Le gouvernement israélien n’a pas non plus rendu le corps de Khaled pour qu’il soit enterré correctement, car Israël a pour politique de garder les corps des terroristes présumés comme monnaie d’échange lors de futurs échanges de prisonniers. Cette politique est très controversée, même au sein de la Défense israélienne, et les questions relatives à sa légalité et à son efficacité font l’objet de vifs débats.

Dans les semaines qui ont suivi la mort de Khaled, Ras Karkar est devenu un champ de bataille. Des affrontements entre les habitants et les soldats israéliens ont éclaté à plusieurs reprises, chaque partie accusant l’autre d’être à l’origine de la violence.

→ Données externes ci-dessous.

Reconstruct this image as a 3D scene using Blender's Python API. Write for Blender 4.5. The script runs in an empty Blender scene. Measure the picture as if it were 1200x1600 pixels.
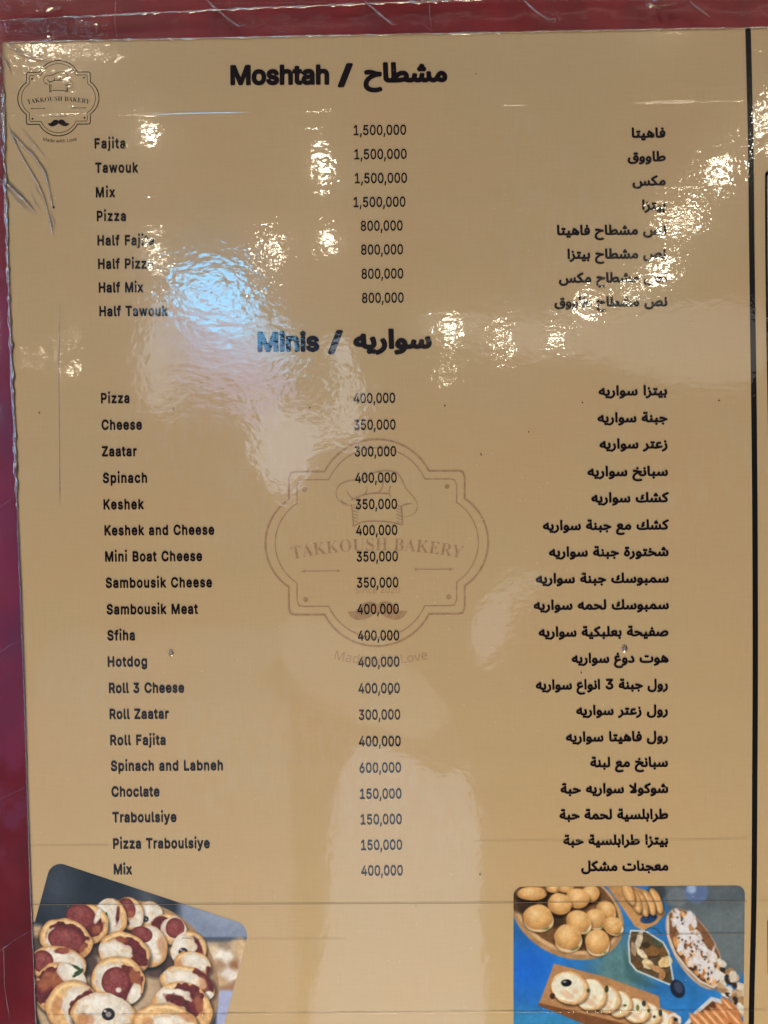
import bpy, bmesh, math, random
import numpy as np
from mathutils import Matrix, Vector
from mathutils.geometry import tessellate_polygon
random.seed(7); rng = np.random.default_rng(11)
SC = bpy.context.scene; C = SC.collection
PAPER = (.60, .43, .245); WMARK = (.38, .235, .135)
LOW_FILL = 8.8; TOP_FILL = .25; SIDE_FILL = 2.6; BULB = 105; LR = .030
SOFT_R = .18; SOFT_S = .16; SMOOTH = .7
A_FINE = 2.2e-5; A_MID = 4.2e-5; A_LOW = 2.2e-4
Z0 = 1.5                                             # height of the middle of the menu above the floor

# ------------------------------------------------------------------ camera, world, exposure
def rot(p, y, r):
    p, y, r = (math.radians(a) for a in (p, y, r))
    return (Matrix.Rotation(y, 3, 'Z') @ Matrix.Rotation(p, 3, 'X') @ Matrix.Rotation(r, 3, 'Y'))
RC = rot(-1.7, 0.75, 0.9)
CAM = Vector((0, -0.30, Z0))
cd = bpy.data.cameras.new('camera'); cam = bpy.data.objects.new('camera', cd); C.objects.link(cam)
right, fwd, up = RC @ Vector((1, 0, 0)), RC @ Vector((0, 1, 0)), RC @ Vector((0, 0, 1))
M = Matrix((right, up, -fwd)).transposed().to_4x4(); M.translation = CAM
cam.matrix_world = M
cd.sensor_fit = 'HORIZONTAL'; cd.sensor_width = 36; cd.lens = 36; cd.clip_start = 0.01; cd.clip_end = 100
SC.camera = cam
W = bpy.data.worlds.new('World'); SC.world = W; W.use_nodes = True
bg = W.node_tree.nodes['Background']; bg.inputs[0].default_value = (1.0, 0.93, 0.86, 1); bg.inputs[1].default_value = 0.08
SC.view_settings.view_transform = 'Standard'; SC.view_settings.look = 'None'
SC.view_settings.exposure = 0; SC.view_settings.gamma = 1
SC.cycles.max_bounces = 6; SC.cycles.transparent_max_bounces = 12

# unseen area lamps added as fill: warm below, weak above, bluish at the left
def area(name, loc, target, size, power, col):
    l = bpy.data.lights.new(name, 'AREA'); l.shape = 'RECTANGLE'; l.size, l.size_y = size; l.energy = power; l.color = col
    o = bpy.data.objects.new(name, l); C.objects.link(o); o.location = loc
    o.rotation_euler = (Vector(target) - Vector(loc)).to_track_quat('-Z', 'Y').to_euler(); return o
area('low_fill', (0.05, -0.42, Z0 - 0.90), (0, 0, Z0 - 0.1), (0.5, 0.10), LOW_FILL, (1.0, 0.86, 0.53))  # added warm fill from below, brightens the lower page
area('top_fill', (0.2, -0.9, Z0 + 1.25), (0, 0, Z0), (1.2, 0.025), TOP_FILL, (1.0, 0.92, 0.80))  # added weak fill from above, kept out of the mirrored view
area('side_fill', (-1.25, -0.9, Z0 + 0.35), (0, 0, Z0), (0.08, 1.2), SIDE_FILL, (0.62, 0.76, 1.0))  # added bluish fill that draws bright lines on the film folds

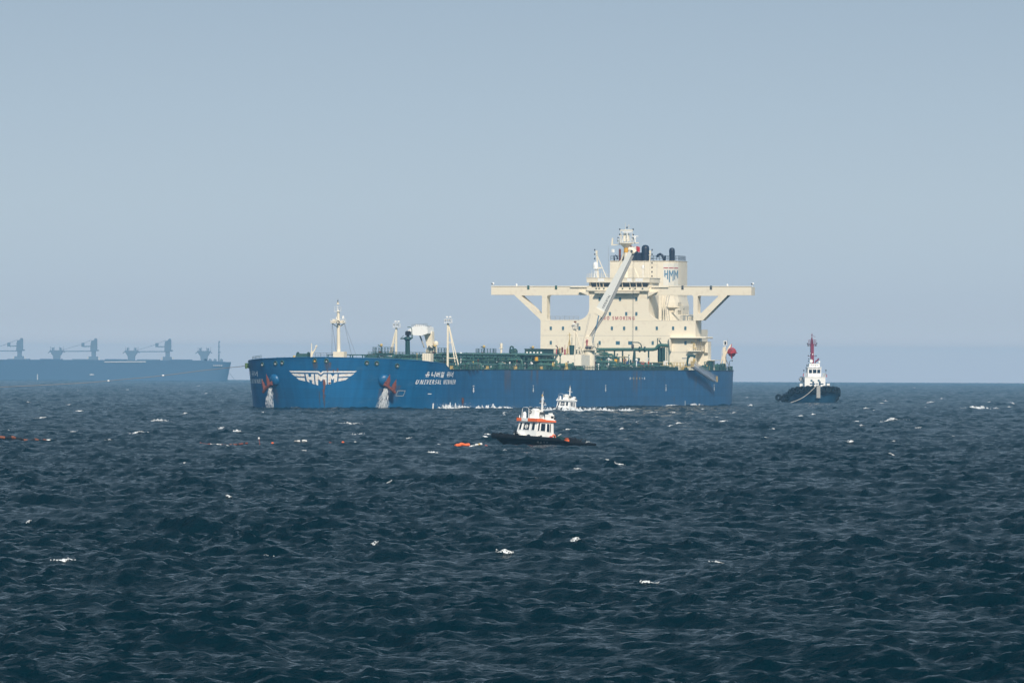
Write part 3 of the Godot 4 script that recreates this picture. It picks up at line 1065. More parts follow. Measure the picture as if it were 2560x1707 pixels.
	# windlasses, bow crane, stores, rails
	for w in [[-10.2, -16.0, 1.5], [-14.2, -17.0, 0.8], [8.0, -17.0, 1.25], [12.0, -19.0, 1.1]]:
		var g := Shape.new()
		var c := Vector3(w[0], 11.55 + w[2] * 0.75, w[1])
		g.cyl(c - Vector3(1.4, 0, 0), c + Vector3(1.2, 0, 0), w[2] * 0.9, w[2] * 0.9, 14)
		g.cyl(c + Vector3(1.2, 0, 0), c + Vector3(1.45, 0, 0), w[2] * 1.15, w[2] * 1.15, 16)
		g.cyl(c - Vector3(1.6, 0, 0), c - Vector3(1.4, 0, 0), w[2] * 1.15, w[2] * 1.15, 16)
		g.box(c + Vector3(2.2, -0.6, 0), Vector3(1.4, 1.4, 1.5)).box(Vector3(w[0], 10.7, w[1]), Vector3(4.0, 1.3, 2.0))
		obj("windlass", g, "deck_green", tanker)
	var k := Shape.new()
	k.cyl(Vector3(-7.9, 10.05, -15), Vector3(-7.7, 14.6, -15), 0.42, 0.3, 8)
	k.bar(Vector3(-7.7, 14.2, -15), Vector3(-7.75, 16.6, -15), 0.18, 0.18).bar(Vector3(-7.7, 13.4, -15), Vector3(-6.3, 16.0, -15), 0.22, 0.22).bar(Vector3(-7.5, 14.2, -15), Vector3(-6.5, 15.7, -15), 0.14, 0.14).cyl(Vector3(-6.45, 15.9, -15.2), Vector3(-6.45, 15.9, -14.8), 0.26, 0.26, 8)
	obj("stores_crane", k, "cream_trim", tanker)
	obj("bow_rail", rail(Shape.new(), [Vector3(-6.8, 12.8, -15), Vector3(-2.2, 12.8, -15)], 1.35, 1.2, 0.035), "dark_grey", tanker)
	obj("bow_rail", rail(Shape.new(), [hull_at(-23.4, 12.0), hull_at(-20.6, 12.15), hull_at(-18.4, 12.35)], 1.15, 0.8, 0.04), "dark_green", tanker)
	for b in [[-15.6, -18, 0.5], [-13.2, -14, 0.4], [-16.6, -16, 0.35], [4.5, -13, 0.4], [6.0, -14, 0.4]]:
		obj("bollard", Shape.new().cyl(Vector3(b[0] - 0.5, 10.05, b[1]), Vector3(b[0] - 0.5, 13.0, b[1]), b[2], b[2], 8).cyl(Vector3(b[0] + 0.6, 10.05, b[1]), Vector3(b[0] + 0.6, 13.0, b[1]), b[2], b[2], 8).box(Vector3(b[0], 10.6, b[1]), Vector3(2.2, 1.0, 1.0)), "deck_green", tanker)
	obj("yellow_reel", Shape.new().ball(Vector3(-12.4, 13.1, -15), 0.42, 8), "ochre", tanker)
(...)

Soldats israéliens à Ras Karkar à la mi-février, suite à la mort de Khaled Nofal. (Autorisation d’un habitant de Ras Karkar)

La famille Nofal a été laissée dans l’incertitude. Ils reconnaissent que l’événement ne se prête à aucune interprétation simple, et chaque point de l’histoire soulève d’épineux points d’interrogation. En l’absence d’une enquête sérieuse de la part des forces de l’ordre, il est probable que la lumière ne sera jamais faite.

Après avoir examiné la question, Maher a décidé de déposer une plainte officielle auprès de la Commission des affaires civiles de l’AP. Cette commission, qui est chargée de gérer la coordination avec Israël, est chargée de transférer les plaintes aux autorités israéliennes. Depuis lors, la famille n’a toujours pas reçu de réponse.

« Chaque jour, je dors et me réveille et je pense cent mille fois à ce qui est arrivé à Khaled. Parce que je ne comprends pas ce qui s’est passé, et pourquoi. Je me le demande mille fois par jour », a déclaré Mohammad, le frère de Khaled.

« Il doit y avoir une explication, une autre histoire. Si nous voulons la trouver, ce ne sera pas grâce à nous. Elle devra venir d’eux », a déclaré Mohammad, en faisant référence aux autorités israéliennes.